Growing stock market volatility is increasingly reminding investors of downturns that twice crashed valuations by more than 50% since the turn of the century. Many Americans remain perplexed as to why the economy appears to teeter perennially on the brink.

A small group of radical economists, followers of the late Ludwig von Mises, think they know why.

“Conventional economists believe that free markets cause booms and busts,” said George Bragues, an adjunct professor at the University of Guelph-Humber, who will be speaking at the International Conference of Prices and Markets taking place in Toronto this weekend.

“That’s only partially true,” said Bragues . “There is a good argument that governments themselves, more specifically central-bank driven borrowing, are the biggest creators of economic euphoria and subsequent depression.”

Do governments cause depressions?

Von Mises’s free-market ideology— so radical it makes the American Republican party look communist—is almost completely ignored by governments, ivy league university economics departments and central banks.

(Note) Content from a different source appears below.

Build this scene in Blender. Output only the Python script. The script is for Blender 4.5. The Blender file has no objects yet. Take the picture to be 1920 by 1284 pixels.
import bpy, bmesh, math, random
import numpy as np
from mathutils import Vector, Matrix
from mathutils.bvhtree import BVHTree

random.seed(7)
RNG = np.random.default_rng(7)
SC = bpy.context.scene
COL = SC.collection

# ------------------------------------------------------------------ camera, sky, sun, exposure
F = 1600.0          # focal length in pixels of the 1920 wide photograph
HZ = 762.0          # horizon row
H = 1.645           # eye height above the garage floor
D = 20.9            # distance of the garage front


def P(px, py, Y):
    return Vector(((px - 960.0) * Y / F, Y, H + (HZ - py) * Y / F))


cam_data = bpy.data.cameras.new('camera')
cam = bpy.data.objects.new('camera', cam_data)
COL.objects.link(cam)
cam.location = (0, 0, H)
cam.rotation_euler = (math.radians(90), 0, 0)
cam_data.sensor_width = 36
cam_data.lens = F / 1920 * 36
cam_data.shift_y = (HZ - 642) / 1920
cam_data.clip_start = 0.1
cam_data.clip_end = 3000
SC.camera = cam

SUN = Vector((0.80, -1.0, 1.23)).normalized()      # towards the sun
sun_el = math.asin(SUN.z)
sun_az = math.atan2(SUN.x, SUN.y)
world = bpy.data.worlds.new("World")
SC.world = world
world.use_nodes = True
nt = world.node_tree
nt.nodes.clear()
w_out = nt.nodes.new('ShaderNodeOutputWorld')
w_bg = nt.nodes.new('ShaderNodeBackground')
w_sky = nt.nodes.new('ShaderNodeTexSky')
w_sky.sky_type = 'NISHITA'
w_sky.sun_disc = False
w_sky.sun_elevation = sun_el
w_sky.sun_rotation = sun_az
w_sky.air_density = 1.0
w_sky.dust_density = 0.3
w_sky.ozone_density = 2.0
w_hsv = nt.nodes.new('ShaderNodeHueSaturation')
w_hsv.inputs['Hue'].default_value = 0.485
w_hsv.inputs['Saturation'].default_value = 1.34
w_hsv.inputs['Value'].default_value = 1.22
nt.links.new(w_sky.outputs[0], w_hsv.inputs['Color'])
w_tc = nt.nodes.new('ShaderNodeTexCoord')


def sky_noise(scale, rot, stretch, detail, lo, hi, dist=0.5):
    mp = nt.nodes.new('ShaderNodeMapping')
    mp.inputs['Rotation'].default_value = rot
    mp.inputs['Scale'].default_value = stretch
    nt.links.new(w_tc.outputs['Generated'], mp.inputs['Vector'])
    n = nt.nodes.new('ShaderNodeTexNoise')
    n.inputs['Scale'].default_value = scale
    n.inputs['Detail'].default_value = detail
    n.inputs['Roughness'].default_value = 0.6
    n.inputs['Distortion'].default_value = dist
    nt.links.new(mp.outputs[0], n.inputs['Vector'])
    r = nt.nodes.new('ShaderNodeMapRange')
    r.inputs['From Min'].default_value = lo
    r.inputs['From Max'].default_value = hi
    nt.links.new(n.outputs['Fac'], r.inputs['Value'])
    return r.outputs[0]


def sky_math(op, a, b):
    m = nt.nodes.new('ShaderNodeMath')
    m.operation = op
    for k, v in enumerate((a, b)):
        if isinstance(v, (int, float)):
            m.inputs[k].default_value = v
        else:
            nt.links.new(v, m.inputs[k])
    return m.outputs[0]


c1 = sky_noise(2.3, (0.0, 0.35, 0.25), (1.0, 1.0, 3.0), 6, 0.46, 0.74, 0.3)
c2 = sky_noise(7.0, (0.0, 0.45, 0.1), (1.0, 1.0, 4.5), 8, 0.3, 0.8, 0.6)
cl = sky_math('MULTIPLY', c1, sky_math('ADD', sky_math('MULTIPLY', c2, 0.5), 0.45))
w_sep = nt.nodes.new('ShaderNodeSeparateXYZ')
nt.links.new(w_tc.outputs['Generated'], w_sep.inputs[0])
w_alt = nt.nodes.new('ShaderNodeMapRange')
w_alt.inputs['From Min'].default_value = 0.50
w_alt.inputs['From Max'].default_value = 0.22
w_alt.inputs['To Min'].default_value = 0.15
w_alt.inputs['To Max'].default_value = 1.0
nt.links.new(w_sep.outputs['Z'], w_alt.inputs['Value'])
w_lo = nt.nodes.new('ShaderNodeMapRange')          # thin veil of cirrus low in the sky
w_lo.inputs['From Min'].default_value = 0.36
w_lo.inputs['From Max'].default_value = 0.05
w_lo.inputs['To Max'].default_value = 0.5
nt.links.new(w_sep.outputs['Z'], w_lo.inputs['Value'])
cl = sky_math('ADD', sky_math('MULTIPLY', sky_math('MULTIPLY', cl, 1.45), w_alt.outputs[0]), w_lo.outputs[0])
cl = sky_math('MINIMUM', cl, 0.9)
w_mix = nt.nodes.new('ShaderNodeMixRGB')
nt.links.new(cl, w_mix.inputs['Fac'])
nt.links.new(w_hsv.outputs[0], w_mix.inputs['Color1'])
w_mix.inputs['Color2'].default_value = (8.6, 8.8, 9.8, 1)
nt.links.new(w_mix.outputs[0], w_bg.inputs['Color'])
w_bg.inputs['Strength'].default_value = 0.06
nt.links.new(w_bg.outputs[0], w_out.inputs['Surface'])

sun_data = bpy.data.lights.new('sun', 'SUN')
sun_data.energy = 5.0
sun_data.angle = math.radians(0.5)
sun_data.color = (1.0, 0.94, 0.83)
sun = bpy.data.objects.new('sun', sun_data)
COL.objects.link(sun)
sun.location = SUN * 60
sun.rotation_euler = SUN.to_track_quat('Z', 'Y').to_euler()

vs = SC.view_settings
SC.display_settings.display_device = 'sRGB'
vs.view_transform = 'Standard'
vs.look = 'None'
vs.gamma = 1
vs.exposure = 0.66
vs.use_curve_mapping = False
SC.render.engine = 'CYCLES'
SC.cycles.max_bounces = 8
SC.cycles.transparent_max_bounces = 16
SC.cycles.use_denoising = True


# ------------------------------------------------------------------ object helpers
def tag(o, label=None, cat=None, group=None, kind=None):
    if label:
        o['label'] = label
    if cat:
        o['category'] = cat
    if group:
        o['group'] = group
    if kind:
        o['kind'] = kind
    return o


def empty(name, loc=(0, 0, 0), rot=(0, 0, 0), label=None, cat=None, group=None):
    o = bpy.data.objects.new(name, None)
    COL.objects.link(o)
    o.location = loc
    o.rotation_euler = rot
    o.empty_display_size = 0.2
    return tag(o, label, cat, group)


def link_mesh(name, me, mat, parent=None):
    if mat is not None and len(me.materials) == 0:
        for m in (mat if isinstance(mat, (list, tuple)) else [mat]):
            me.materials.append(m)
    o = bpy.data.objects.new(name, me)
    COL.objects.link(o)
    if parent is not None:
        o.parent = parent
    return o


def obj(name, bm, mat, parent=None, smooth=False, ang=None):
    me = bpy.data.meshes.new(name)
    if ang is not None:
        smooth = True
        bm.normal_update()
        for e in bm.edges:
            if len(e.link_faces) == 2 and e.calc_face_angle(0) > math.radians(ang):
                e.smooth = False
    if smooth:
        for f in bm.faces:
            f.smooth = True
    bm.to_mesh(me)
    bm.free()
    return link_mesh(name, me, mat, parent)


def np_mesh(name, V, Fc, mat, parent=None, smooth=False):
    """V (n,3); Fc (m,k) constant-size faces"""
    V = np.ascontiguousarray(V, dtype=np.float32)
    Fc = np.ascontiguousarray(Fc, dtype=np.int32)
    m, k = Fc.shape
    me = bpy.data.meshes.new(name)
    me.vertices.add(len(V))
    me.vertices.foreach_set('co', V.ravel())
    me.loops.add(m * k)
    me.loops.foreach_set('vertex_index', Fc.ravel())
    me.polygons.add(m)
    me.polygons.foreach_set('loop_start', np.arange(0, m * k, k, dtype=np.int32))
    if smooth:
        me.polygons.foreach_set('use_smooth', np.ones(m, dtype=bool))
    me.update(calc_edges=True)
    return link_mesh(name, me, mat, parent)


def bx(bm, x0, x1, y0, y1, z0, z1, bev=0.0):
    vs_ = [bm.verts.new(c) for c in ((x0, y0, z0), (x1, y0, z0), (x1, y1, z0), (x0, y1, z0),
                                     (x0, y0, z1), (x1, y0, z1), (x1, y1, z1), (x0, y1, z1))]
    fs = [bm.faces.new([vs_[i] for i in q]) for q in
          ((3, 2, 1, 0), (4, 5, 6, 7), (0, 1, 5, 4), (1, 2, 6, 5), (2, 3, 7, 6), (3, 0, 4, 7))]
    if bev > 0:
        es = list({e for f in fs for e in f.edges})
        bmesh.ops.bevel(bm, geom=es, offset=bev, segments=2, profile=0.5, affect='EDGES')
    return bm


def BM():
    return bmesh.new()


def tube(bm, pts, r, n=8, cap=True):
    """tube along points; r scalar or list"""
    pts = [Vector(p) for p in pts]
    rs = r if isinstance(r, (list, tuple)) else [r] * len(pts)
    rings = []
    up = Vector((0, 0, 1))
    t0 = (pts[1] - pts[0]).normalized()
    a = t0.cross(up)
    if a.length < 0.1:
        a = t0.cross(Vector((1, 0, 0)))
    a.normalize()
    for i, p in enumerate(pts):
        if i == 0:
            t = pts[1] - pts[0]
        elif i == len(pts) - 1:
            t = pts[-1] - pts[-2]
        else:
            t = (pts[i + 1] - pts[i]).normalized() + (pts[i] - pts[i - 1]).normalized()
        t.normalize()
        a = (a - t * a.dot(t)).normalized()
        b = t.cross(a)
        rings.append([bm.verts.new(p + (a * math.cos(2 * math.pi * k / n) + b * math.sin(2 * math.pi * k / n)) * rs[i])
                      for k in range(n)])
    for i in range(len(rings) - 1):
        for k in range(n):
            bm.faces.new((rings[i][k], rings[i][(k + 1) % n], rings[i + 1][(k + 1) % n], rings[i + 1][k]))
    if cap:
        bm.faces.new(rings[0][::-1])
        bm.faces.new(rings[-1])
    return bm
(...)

However, that ignorance comes at a price.

Today, the ghost of Von Mises’s ideas haunts much of the planet, where governments have quietly, often secretly, fostered colossal debt bubbles that will almost be impossible to deflate without calamity.

Von Mises’s suggestion that credit bubbles are the key drivers of booms and depression, broadly known as the Austrian Business Cycle Theory, was first outlined in his 1912 book Theory of Money and Credit.

Murray Rothbard built on this theory in his own 1963 work America’s Great Depression, which provided a convincing case study on how the U.S. government fueled the 1920s stock market expansion, collapse and the ensuing spillover effects.

Mises’s out-of-the-box works are particularly important as the planet inches towards peak debt and what the IMF warns could be an impending depression, because populist socialist politicians such as Bernie Sanders will almost certainly blame the free markets.